Oleh karena itu, Citigroup kini menaruh posisi bearish terhadap harga bijih besi dalam jangka panjang yang dengan latar belakang sentimen harga bahan yang sangat murah dari Australia dan Brazil dan terjadi bersamaan dengan tertekannya permintaan.
Perusahaan keuangan tersebut memprediksi harga patokan akan berakhir tahun ini di pertengahan level US$90an per ton, sebelum jatuh ke US$75 pada akhir 2020. Kemudian, pada lima tahun kemudian, harga diprediksi bergerak di kisaran US$55 per ton, level yang masih jauh di atas biaya produksi saat ini di penambang terbesar.
Pada perdagangan Kamis (12/9/2019) harga bijih besi di bursa DCE berada di level 667,50 yuan per ton, menguat 1,83%. Sementara itu, hingga pukul 15.54 WIB, harga bijih besi berjangka di bursa SGX bergerak menguat tajam 4,27% menjadi US$94,8 per ton.
Adapun, kenaikan terjadi seiring dengan harga baja berjangka yang bergerak naik, ketegangan perdagangan AS dan China mereda, serta pemangkasan produksi pabrik baja China.
Di sisi lain, harga baja Hot-Rolled Coil atau HRC di bursa SHFE berada di level 3.522 yuan per ton, menguat 0,17% dan harga baja rebar di bursa SHFE menguat 0,75% menjadi 3.502 yuan per ton.
Sebagai informasi, pada perdagangan awal tahun ini bijih besi telah mengalami reli kuat dan sempat menyentuh level di atas US$120 per ton.

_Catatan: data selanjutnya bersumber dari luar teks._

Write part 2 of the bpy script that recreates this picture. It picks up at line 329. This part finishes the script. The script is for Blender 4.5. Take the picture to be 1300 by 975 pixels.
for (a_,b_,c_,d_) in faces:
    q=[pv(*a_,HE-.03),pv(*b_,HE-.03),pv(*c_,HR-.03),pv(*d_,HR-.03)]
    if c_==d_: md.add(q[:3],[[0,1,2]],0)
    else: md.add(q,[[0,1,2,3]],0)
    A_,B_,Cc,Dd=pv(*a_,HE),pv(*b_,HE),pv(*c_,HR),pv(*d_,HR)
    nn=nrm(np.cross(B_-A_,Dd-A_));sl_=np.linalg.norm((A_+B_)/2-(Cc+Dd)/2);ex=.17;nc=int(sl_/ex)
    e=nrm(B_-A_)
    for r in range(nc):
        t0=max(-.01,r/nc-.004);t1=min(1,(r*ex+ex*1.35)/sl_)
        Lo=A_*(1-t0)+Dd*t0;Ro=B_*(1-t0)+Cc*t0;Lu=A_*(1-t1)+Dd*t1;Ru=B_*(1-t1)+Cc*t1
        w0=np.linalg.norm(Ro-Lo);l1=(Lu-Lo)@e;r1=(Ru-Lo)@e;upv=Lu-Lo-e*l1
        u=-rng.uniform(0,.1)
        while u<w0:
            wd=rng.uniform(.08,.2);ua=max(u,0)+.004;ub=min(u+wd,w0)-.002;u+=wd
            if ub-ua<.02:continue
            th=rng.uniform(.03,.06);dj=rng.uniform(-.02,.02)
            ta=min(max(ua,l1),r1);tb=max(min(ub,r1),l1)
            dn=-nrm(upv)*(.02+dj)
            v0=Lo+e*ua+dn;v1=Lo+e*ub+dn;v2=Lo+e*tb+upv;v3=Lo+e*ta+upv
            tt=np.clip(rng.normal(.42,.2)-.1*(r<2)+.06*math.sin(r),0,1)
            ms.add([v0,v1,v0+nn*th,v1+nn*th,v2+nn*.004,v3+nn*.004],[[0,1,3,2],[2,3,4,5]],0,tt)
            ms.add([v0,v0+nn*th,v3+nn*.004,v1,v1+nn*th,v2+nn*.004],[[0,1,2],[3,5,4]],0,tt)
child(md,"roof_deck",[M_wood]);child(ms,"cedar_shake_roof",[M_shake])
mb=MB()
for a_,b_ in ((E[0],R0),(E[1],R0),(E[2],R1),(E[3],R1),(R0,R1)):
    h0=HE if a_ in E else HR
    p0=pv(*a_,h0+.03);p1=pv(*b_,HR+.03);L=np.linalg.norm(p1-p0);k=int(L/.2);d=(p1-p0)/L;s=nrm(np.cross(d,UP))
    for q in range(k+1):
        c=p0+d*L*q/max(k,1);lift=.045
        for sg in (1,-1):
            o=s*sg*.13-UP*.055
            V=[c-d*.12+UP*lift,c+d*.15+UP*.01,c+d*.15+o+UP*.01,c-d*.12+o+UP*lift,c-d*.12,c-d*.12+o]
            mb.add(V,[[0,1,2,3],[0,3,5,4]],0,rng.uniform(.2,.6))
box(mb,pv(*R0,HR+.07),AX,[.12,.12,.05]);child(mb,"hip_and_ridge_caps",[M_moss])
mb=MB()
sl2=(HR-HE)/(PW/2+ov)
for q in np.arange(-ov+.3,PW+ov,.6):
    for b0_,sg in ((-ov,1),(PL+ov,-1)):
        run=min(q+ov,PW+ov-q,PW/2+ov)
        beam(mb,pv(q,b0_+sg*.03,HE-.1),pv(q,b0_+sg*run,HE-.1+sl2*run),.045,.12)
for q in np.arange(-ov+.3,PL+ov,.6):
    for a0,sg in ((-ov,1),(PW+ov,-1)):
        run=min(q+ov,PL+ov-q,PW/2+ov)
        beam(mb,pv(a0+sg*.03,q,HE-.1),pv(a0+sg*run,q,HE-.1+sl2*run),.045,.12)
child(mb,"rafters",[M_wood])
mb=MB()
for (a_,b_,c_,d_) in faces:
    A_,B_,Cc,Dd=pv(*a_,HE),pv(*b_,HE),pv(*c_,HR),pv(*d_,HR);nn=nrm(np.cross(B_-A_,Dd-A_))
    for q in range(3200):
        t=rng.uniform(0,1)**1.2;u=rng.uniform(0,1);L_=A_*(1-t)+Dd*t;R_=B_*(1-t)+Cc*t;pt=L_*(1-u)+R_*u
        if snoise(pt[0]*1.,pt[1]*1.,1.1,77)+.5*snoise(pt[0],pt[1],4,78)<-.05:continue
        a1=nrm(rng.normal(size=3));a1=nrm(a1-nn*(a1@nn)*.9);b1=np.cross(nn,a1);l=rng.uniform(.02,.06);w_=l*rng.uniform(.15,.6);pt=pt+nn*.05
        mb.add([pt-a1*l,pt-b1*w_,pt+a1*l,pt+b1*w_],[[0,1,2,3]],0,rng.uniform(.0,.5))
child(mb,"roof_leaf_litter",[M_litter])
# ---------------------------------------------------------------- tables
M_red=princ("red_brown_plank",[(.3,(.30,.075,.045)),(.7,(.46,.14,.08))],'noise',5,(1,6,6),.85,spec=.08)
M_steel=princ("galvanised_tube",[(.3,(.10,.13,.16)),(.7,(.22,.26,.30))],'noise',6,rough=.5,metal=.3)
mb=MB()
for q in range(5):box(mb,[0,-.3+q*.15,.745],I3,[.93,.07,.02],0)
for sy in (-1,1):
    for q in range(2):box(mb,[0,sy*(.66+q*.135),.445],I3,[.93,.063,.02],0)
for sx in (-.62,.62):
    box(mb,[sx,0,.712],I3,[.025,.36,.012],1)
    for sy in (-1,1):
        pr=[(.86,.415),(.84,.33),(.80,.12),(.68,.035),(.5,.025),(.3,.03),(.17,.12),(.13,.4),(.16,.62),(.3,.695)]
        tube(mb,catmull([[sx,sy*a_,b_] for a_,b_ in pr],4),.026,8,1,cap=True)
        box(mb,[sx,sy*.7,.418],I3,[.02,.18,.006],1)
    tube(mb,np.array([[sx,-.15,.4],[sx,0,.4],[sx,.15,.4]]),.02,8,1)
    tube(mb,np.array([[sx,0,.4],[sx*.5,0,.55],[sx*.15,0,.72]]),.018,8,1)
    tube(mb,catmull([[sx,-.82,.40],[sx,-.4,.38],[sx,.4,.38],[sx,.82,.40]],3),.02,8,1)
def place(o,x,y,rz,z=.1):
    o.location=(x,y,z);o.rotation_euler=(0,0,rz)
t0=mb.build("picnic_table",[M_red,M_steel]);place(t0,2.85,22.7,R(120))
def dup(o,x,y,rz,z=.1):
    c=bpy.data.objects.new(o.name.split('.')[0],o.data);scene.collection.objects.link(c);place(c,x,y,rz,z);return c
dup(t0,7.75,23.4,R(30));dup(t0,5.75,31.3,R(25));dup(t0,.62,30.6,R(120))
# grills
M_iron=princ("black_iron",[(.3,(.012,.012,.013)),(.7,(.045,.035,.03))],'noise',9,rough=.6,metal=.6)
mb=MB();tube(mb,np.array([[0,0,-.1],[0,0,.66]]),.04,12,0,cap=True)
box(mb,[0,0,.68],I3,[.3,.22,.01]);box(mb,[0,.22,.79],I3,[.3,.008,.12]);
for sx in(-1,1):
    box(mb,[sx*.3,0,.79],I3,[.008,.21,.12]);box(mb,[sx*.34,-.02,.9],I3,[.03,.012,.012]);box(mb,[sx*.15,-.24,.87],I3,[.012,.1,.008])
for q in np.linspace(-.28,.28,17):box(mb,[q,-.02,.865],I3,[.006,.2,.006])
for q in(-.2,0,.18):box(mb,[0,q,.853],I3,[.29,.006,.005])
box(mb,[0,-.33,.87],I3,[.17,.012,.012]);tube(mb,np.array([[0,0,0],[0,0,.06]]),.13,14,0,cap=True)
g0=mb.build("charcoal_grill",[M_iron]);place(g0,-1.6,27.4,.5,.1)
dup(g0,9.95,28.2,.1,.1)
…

Kekurangan pasokan dan rekor produksi baja China, yang menjadi penghambat pertumbuhan konsumsi China dan peningkatan stok pelabuhan negara itu, telah memberi jalan bagi laju bijih besi. Sepanjang tahun berjalan 2019, bijih besi telah bergerak menguat 32,79% di bursa SGX dan menguat 54,67% di bursa DCE.